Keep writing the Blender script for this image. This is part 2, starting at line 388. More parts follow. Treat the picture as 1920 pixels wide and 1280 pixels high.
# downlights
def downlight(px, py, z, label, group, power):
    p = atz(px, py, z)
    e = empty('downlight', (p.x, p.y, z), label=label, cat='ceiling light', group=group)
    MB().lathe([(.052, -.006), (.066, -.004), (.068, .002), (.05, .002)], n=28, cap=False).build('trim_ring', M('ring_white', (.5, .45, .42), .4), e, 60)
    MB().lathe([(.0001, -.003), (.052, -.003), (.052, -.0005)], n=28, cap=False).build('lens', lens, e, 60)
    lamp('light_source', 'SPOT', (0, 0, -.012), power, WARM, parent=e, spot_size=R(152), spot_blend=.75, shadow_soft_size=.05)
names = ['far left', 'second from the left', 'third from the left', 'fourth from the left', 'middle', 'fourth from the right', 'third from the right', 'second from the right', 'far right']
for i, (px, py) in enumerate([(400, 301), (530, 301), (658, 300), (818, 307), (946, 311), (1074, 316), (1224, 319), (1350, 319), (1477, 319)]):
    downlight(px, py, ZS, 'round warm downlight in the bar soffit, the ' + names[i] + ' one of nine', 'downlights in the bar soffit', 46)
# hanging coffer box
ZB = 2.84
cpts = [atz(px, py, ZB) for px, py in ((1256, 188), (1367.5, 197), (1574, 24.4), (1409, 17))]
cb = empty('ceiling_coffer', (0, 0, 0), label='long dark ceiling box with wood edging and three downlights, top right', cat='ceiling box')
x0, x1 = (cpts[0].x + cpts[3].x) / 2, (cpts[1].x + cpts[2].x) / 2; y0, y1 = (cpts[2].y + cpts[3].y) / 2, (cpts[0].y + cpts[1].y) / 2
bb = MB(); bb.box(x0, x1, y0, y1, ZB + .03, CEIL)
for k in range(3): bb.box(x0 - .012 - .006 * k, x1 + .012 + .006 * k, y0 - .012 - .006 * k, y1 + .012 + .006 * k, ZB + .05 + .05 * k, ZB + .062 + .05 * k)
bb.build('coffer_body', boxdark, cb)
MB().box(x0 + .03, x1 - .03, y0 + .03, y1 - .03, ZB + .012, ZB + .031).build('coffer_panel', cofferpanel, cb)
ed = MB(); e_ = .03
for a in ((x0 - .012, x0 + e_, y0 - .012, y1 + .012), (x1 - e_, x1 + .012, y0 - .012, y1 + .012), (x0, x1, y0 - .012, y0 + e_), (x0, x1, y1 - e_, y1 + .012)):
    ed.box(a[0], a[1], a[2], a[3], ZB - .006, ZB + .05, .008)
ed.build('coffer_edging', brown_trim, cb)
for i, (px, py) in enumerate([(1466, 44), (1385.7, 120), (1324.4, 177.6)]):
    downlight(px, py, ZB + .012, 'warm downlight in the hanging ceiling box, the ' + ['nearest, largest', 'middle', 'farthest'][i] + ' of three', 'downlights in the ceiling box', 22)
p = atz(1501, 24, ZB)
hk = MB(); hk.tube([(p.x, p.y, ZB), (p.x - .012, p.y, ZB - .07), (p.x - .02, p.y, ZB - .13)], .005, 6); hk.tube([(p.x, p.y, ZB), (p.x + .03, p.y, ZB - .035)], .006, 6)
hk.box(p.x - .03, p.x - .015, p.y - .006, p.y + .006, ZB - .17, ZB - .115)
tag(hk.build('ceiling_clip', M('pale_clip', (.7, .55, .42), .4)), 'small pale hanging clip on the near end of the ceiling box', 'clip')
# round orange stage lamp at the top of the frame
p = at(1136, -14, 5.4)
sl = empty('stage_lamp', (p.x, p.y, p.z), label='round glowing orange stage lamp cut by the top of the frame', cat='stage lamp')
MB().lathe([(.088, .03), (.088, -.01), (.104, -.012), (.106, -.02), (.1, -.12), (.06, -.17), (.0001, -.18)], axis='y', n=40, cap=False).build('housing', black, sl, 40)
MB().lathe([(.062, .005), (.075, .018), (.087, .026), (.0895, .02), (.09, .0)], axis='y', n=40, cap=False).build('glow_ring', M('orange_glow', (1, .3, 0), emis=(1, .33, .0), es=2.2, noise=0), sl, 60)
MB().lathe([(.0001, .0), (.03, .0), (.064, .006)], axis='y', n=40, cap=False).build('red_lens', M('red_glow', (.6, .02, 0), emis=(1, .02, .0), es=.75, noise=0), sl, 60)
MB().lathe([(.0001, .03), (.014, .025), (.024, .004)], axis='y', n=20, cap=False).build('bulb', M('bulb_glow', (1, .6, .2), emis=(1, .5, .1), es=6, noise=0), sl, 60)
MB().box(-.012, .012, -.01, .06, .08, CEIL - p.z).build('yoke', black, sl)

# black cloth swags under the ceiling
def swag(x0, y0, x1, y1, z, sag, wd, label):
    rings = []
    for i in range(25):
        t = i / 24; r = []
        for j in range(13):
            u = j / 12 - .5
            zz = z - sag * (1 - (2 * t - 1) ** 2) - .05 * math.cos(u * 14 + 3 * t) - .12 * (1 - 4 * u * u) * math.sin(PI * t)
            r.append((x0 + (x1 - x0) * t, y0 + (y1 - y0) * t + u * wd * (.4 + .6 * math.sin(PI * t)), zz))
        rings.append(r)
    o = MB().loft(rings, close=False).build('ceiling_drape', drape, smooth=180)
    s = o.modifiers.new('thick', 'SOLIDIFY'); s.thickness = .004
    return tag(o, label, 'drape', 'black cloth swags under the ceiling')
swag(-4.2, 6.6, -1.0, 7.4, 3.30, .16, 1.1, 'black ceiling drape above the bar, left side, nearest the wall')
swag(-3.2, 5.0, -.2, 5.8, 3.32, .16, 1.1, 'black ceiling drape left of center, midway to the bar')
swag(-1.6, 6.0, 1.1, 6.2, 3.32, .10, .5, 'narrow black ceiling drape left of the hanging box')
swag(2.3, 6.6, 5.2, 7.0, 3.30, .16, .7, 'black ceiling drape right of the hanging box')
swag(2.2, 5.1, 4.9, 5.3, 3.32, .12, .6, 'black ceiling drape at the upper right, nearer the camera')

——

WHAT YOU ARE ASKED TO DO — Restate the data above word for word, please.

ANSWER FOR THIS EXERCISE —
Keep writing the Blender script for this image. This is part 2, starting at line 388. More parts follow. Treat the picture as 1920 pixels wide and 1280 pixels high.
# downlights
def downlight(px, py, z, label, group, power):
    p = atz(px, py, z)
    e = empty('downlight', (p.x, p.y, z), label=label, cat='ceiling light', group=group)
    MB().lathe([(.052, -.006), (.066, -.004), (.068, .002), (.05, .002)], n=28, cap=False).build('trim_ring', M('ring_white', (.5, .45, .42), .4), e, 60)
    MB().lathe([(.0001, -.003), (.052, -.003), (.052, -.0005)], n=28, cap=False).build('lens', lens, e, 60)
    lamp('light_source', 'SPOT', (0, 0, -.012), power, WARM, parent=e, spot_size=R(152), spot_blend=.75, shadow_soft_size=.05)
names = ['far left', 'second from the left', 'third from the left', 'fourth from the left', 'middle', 'fourth from the right', 'third from the right', 'second from the right', 'far right']
for i, (px, py) in enumerate([(400, 301), (530, 301), (658, 300), (818, 307), (946, 311), (1074, 316), (1224, 319), (1350, 319), (1477, 319)]):
    downlight(px, py, ZS, 'round warm downlight in the bar soffit, the ' + names[i] + ' one of nine', 'downlights in the bar soffit', 46)
# hanging coffer box
ZB = 2.84
cpts = [atz(px, py, ZB) for px, py in ((1256, 188), (1367.5, 197), (1574, 24.4), (1409, 17))]
cb = empty('ceiling_coffer', (0, 0, 0), label='long dark ceiling box with wood edging and three downlights, top right', cat='ceiling box')
x0, x1 = (cpts[0].x + cpts[3].x) / 2, (cpts[1].x + cpts[2].x) / 2; y0, y1 = (cpts[2].y + cpts[3].y) / 2, (cpts[0].y + cpts[1].y) / 2
bb = MB(); bb.box(x0, x1, y0, y1, ZB + .03, CEIL)
for k in range(3): bb.box(x0 - .012 - .006 * k, x1 + .012 + .006 * k, y0 - .012 - .006 * k, y1 + .012 + .006 * k, ZB + .05 + .05 * k, ZB + .062 + .05 * k)
bb.build('coffer_body', boxdark, cb)
MB().box(x0 + .03, x1 - .03, y0 + .03, y1 - .03, ZB + .012, ZB + .031).build('coffer_panel', cofferpanel, cb)
ed = MB(); e_ = .03
for a in ((x0 - .012, x0 + e_, y0 - .012, y1 + .012), (x1 - e_, x1 + .012, y0 - .012, y1 + .012), (x0, x1, y0 - .012, y0 + e_), (x0, x1, y1 - e_, y1 + .012)):
    ed.box(a[0], a[1], a[2], a[3], ZB - .006, ZB + .05, .008)
ed.build('coffer_edging', brown_trim, cb)
for i, (px, py) in enumerate([(1466, 44), (1385.7, 120), (1324.4, 177.6)]):
    downlight(px, py, ZB + .012, 'warm downlight in the hanging ceiling box, the ' + ['nearest, largest', 'middle', 'farthest'][i] + ' of three', 'downlights in the ceiling box', 22)
p = atz(1501, 24, ZB)
hk = MB(); hk.tube([(p.x, p.y, ZB), (p.x - .012, p.y, ZB - .07), (p.x - .02, p.y, ZB - .13)], .005, 6); hk.tube([(p.x, p.y, ZB), (p.x + .03, p.y, ZB - .035)], .006, 6)
hk.box(p.x - .03, p.x - .015, p.y - .006, p.y + .006, ZB - .17, ZB - .115)
tag(hk.build('ceiling_clip', M('pale_clip', (.7, .55, .42), .4)), 'small pale hanging clip on the near end of the ceiling box', 'clip')
# round orange stage lamp at the top of the frame
p = at(1136, -14, 5.4)
sl = empty('stage_lamp', (p.x, p.y, p.z), label='round glowing orange stage lamp cut by the top of the frame', cat='stage lamp')
MB().lathe([(.088, .03), (.088, -.01), (.104, -.012), (.106, -.02), (.1, -.12), (.06, -.17), (.0001, -.18)], axis='y', n=40, cap=False).build('housing', black, sl, 40)
MB().lathe([(.062, .005), (.075, .018), (.087, .026), (.0895, .02), (.09, .0)], axis='y', n=40, cap=False).build('glow_ring', M('orange_glow', (1, .3, 0), emis=(1, .33, .0), es=2.2, noise=0), sl, 60)
MB().lathe([(.0001, .0), (.03, .0), (.064, .006)], axis='y', n=40, cap=False).build('red_lens', M('red_glow', (.6, .02, 0), emis=(1, .02, .0), es=.75, noise=0), sl, 60)
MB().lathe([(.0001, .03), (.014, .025), (.024, .004)], axis='y', n=20, cap=False).build('bulb', M('bulb_glow', (1, .6, .2), emis=(1, .5, .1), es=6, noise=0), sl, 60)
MB().box(-.012, .012, -.01, .06, .08, CEIL - p.z).build('yoke', black, sl)

# black cloth swags under the ceiling
def swag(x0, y0, x1, y1, z, sag, wd, label):
    rings = []
    for i in range(25):
        t = i / 24; r = []
        for j in range(13):
            u = j / 12 - .5
            zz = z - sag * (1 - (2 * t - 1) ** 2) - .05 * math.cos(u * 14 + 3 * t) - .12 * (1 - 4 * u * u) * math.sin(PI * t)
            r.append((x0 + (x1 - x0) * t, y0 + (y1 - y0) * t + u * wd * (.4 + .6 * math.sin(PI * t)), zz))
        rings.append(r)
    o = MB().loft(rings, close=False).build('ceiling_drape', drape, smooth=180)
    s = o.modifiers.new('thick', 'SOLIDIFY'); s.thickness = .004
    return tag(o, label, 'drape', 'black cloth swags under the ceiling')
swag(-4.2, 6.6, -1.0, 7.4, 3.30, .16, 1.1, 'black ceiling drape above the bar, left side, nearest the wall')
swag(-3.2, 5.0, -.2, 5.8, 3.32, .16, 1.1, 'black ceiling drape left of center, midway to the bar')
swag(-1.6, 6.0, 1.1, 6.2, 3.32, .10, .5, 'narrow black ceiling drape left of the hanging box')
swag(2.3, 6.6, 5.2, 7.0, 3.30, .16, .7, 'black ceiling drape right of the hanging box')
swag(2.2, 5.1, 4.9, 5.3, 3.32, .12, .6, 'black ceiling drape at the upper right, nearer the camera')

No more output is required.